Mechanical durability is a critical consideration for ALD films in stretchable electronics, where repeated deformation can lead to cracking or delamination. The nanolaminate approach, which alternates layers of different materials, has proven effective in enhancing flexibility. For example, alternating Al₂O₃ and ZnO layers creates a composite structure that redistributes strain and prevents crack propagation, maintaining electrical conductivity even under 5% tensile strain. Another strategy involves the use of inherently flexible materials such as indium tin oxide (ITO) or graphene, which can be deposited or seeded via ALD to form conductive networks that withstand bending cycles exceeding 10,000 repetitions. The conformal nature of ALD also ensures uniform coverage over rough or textured surfaces, further improving mechanical resilience.

Wearable sensors represent one of the most promising applications of ALD in flexible electronics, particularly in healthcare and environmental monitoring. ALD-enabled thin-film transistors (TFTs) on polyimide substrates have been demonstrated for epidermal electrophysiological sensors, capable of conforming to skin while maintaining stable operation under motion. These sensors leverage ALD-deposited gate dielectrics, such as hafnium oxide (HfO₂), which provide high capacitance and low leakage currents essential for sensitive signal detection. Similarly, ALD-grown metal oxides like tungsten trioxide (WO₃) serve as active layers in gas sensors, detecting volatile organic compounds with parts-per-billion sensitivity. The ability to precisely control film thickness and composition at the atomic level allows for tailored sensor responses, optimizing selectivity and sensitivity for specific analytes.

Another emerging application is in flexible energy storage devices, where ALD plays a dual role in enhancing performance and durability. Thin-film batteries and supercapacitors benefit from ALD-deposited solid-state electrolytes, such as lithium phosphate (Li₃PO₄), which exhibit ionic conductivities comparable to liquid electrolytes while being mechanically robust. Similarly, ALD-coated carbon nanotube electrodes show improved cycling stability in lithium-ion batteries, with capacity retention exceeding 90% after 500 cycles. These developments are particularly relevant for self-powered wearable systems, where energy storage must remain functional under bending and stretching.

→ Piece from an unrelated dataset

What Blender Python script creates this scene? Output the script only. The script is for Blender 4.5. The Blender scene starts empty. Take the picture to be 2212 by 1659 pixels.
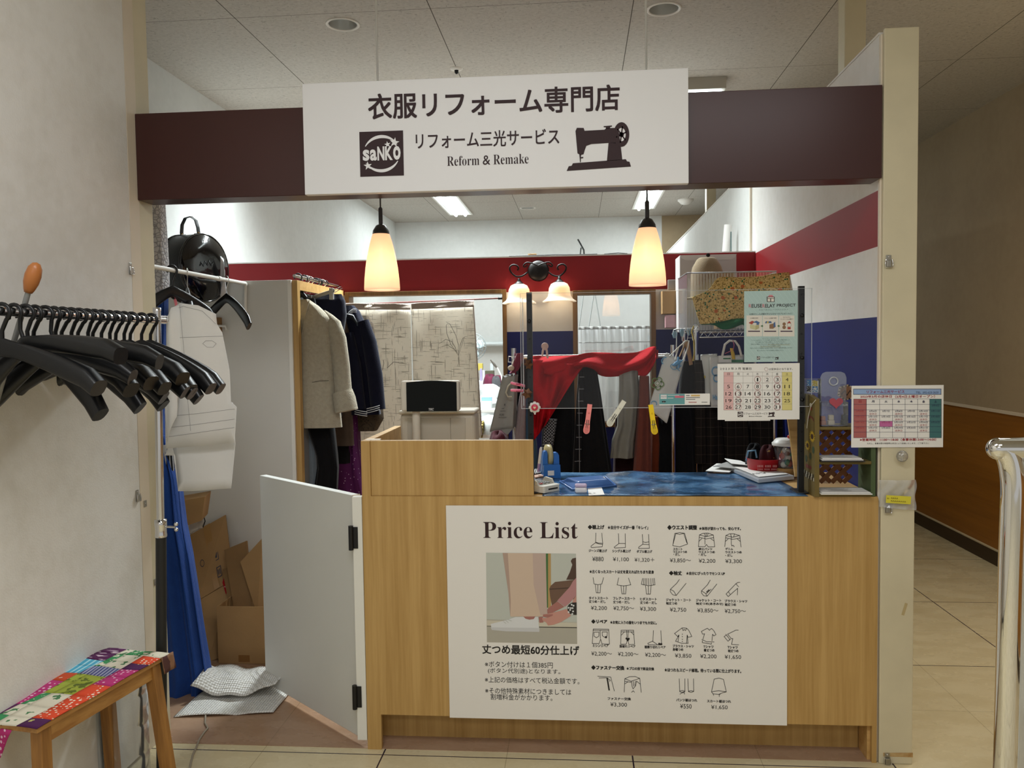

The scalability of ALD further enhances its suitability for industrial adoption in flexible electronics. Roll-to-roll ALD systems have been developed to accommodate large-area polymer substrates, enabling high-throughput production of barrier films and conductive coatings. This scalability, combined with the technique’s inherent precision, positions ALD as a cornerstone technology for the mass fabrication of next-generation wearable and conformal electronic devices. As the demand for flexible electronics grows, continued advancements in low-temperature processes, novel precursors, and mechanically durable films will further solidify ALD’s role in this transformative field.